Suas noções e impactos sociais e culturais têm agitado os setores intelectuais e acadêmicos, incentivando tendências como a decolonialidade e o pós-colonialismo.

A evolução política do Programa da Plurinacionalidade, Interculturalidade e Bem Viver teve seu ponto alto na Constituição de 2008, que, em seu contexto, incorporou a Plurinacionalidade, a Interculturalidade e o Bem Viver, bem como sua aprovação em referendo nacional, com o apoio de 64% do eleitorado.
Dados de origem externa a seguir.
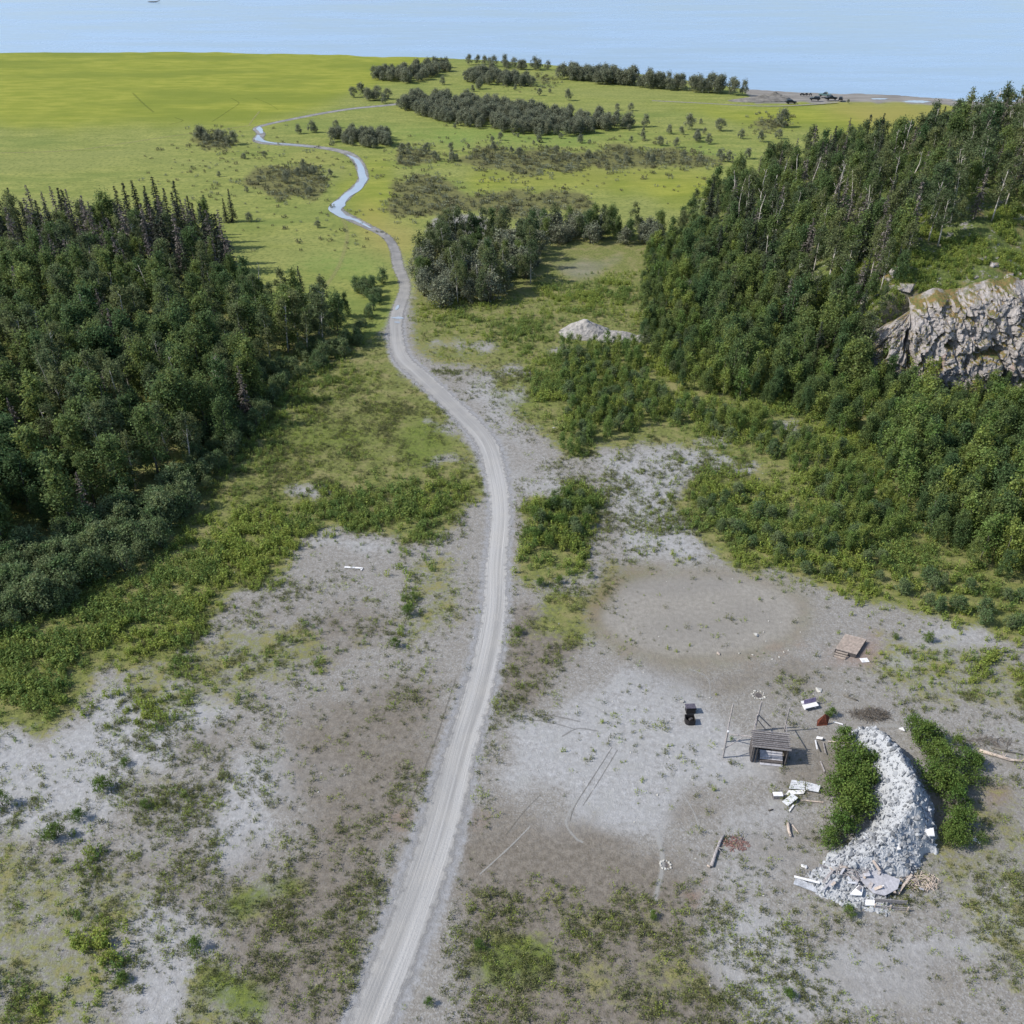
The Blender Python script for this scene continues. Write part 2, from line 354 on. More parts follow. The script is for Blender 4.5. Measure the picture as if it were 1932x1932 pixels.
paint('rim', 0, ell(1324, 1160, 196, 80), 2, 'set', .2); paint('pad', 1, ell(1324, 1160, 196, 80), 3, 'max', .15); paint('dark', .9, ell(1290, 1104, 120, 9, rot=-3), 3, 'max', .3); paint('dark', .8, ell(1420, 1158, 60, 12, rot=10), 4, 'max', .4); paint('dark', .6, ell(1320, 1180, 120, 16), 5, 'max', .4); paint('dark', .7, ell(1250, 1270, 60, 14, rot=25), 5); paint('dark', .5, ell(1160, 1120, 50, 10, rot=-40), 4)
# plant density maps
paint('d_weed', 1, [(-400, 1150), (120, 1160), (330, 1020), (380, 945), (560, 955), (700, 900), (850, 880), (900, 930), (870, 990), (760, 1040), (740, 1000), (640, 1000), (560, 1020), (550, 1080), (480, 1090), (380, 1180), (340, 1240), (200, 1290), (120, 1385), (-400, 1410)], 7)
paint('d_weed', .62, ell(230, 1330, 120, 34), 3); paint('d_weed', .6, ell(500, 1230, 120, 26), 3); paint('d_weed', .5, ell(120, 1590, 60, 30), 3); paint('d_weed', .45, ell(330, 1490, 50, 18), 3); paint('d_weed', .55, ell(750, 1180, 30, 60), 3)
paint('d_weed', .42, [(380, 1190), (640, 1150), (640, 1240), (490, 1340), (360, 1360), (230, 1350), (180, 1300)], 4)
paint('d_weed', .28, ell(240, 1340, 70, 50), 3); paint('d_weed', .5, ell(360, 1325, 60, 36), 3); paint('d_weed', .3, ell(470, 1330, 30, 12), 2)
paint('d_weed', .75, ell(160, 1790, 60, 60), 3); paint('d_weed', .7, ell(120, 1880, 70, 60), 3); paint('d_weed', .35, ell(60, 1830, 130, 150), 6)
paint('d_weed', .4, ell(70, 1560, 70, 30), 3)
paint('d_weed', .5, [(480, 700), (690, 650), (730, 720), (600, 760), (560, 860), (420, 920), (350, 900)], 5)
paint('d_weed', .2, [(560, 860), (880, 860), (880, 900), (560, 930)], 5)
paint('d_weed', .55, [(660, 1050), (900, 1030), (820, 1090), (760, 1200), (720, 1260), (700, 1150)], 4)
paint('d_weed', .9, [(1280, 920), (1480, 880), (1700, 980), (1850, 1080), (1932, 1110), (2300, 1150), (2300, 1260), (1932, 1215), (1840, 1195), (1700, 1150), (1560, 1110), (1420, 1060), (1400, 1020), (1320, 1010)], 7)
paint('d_weed', .8, [(1000, 660), (1230, 660), (1300, 780), (1560, 850), (1440, 880), (1250, 800), (1200, 830), (1090, 870), (1060, 800), (1000, 780)], 3)
paint('d_weed', .6, [(770, 560), (1000, 580), (1060, 610), (1050, 650), (950, 660), (790, 640)], 4); paint('d_weed', .7, [(1000, 530), (1200, 510), (1210, 610), (1120, 600), (1020, 590)], 3)
paint('d_weed', .8, [(985, 1000), (1060, 900), (1120, 930), (1130, 1000), (1090, 1060), (1060, 1120), (990, 1110)], 2)
paint('d_weed', .3, [(1640, 1200), (1932, 1250), (2400, 1300), (2400, 1420), (1932, 1340), (1700, 1320)], 4); paint('d_weed', .7, ell(1880, 1260, 60, 25), 3)
paint('d_weed', .22, [(1250, 860), (1430, 860), (1440, 890), (1330, 1060), (1200, 1050)], 4)
paint('d_weed', .8, [(1200, 460), (1330, 460), (1660, 720), (2400, 800), (2400, 1240), (1932, 1200), (1700, 1100), (1560, 1000), (1430, 860), (1220, 800)], 3)
paint('d_low', .35, [(-400, 1400), (700, 1100), (900, 1030), (880, 1300), (700, 1932), (600, 2300), (-400, 2300)], 8)
paint('d_low', .75, [(500, 1700), (700, 1550), (760, 1560), (640, 1932), (450, 1932), (480, 1780)], 8)
paint('d_low', .6, [(380, 1100), (700, 1090), (640, 1260), (480, 1340), (360, 1200)], 5); paint('d_low', .8, [(250, 1480), (520, 1420), (480, 1520), (400, 1640), (200, 1660)], 8)
paint('d_low', .8, [(850, 1690), (1250, 1690), (1400, 1932), (1400, 2300), (800, 2300)], 8); paint('d_low', .4, [(1300, 1600), (1932, 1600), (2400, 1600), (2400, 2300), (1300, 2300)], 8)
paint('d_low', .7, [(1600, 1300), (2400, 1300), (2400, 1600), (1780, 1500), (1720, 1350)], 8); paint('d_low', .5, [(1490, 1300), (1560, 1290), (1560, 1500), (1500, 1560)], 5)
paint('d_low', .6, [(960, 1120), (1110, 1090), (1110, 1200), (960, 1420), (900, 1600), (880, 1500), (960, 1250)], 4); paint('d_low', .5, [(1000, 850), (1500, 830), (1500, 1060), (1100, 1060), (1000, 1000)], 5)
paint('d_low', .5, [(480, 700), (900, 700), (900, 1030), (350, 920)], 5); paint('d_low', .6, [(780, 590), (1100, 590), (1100, 850), (1000, 850), (820, 740)], 5)
for c_ in ('d_weed', 'd_low'):      # nothing grows on the worked gravel, the circle and the track
    for p in ([(1130, 1090), (1560, 1090), (1600, 1230), (1130, 1240)], [(1050, 1290), (1480, 1290), (1480, 1480), (1320, 1560), (1080, 1560)]):
        paint(c_, .03, p, 4, 'set', .5)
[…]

Seu desenvolvimento posterior teve seus altos e baixos, confrontando-se com o desenvolvimentismo e o neoliberalismo, mas isso poderá ser tratado em outro artigo.

Finalmente, sugiro que estamos diante de um novo momento: é um programa vigente que se expande para além das fronteiras nacionais e das vicissitudes de uma organização específica; conseguiu ultrapassar seus próprios limites. As noções de plurinacionalidade, de interculturalidade e de bem viver, a recuperação das sociedades comunitárias indígenas desafiam uma mundialização mergulhada no colonialismo e no racismo, que se sente ameaçada e responde com a guerra, apelando à dominação pura e simples.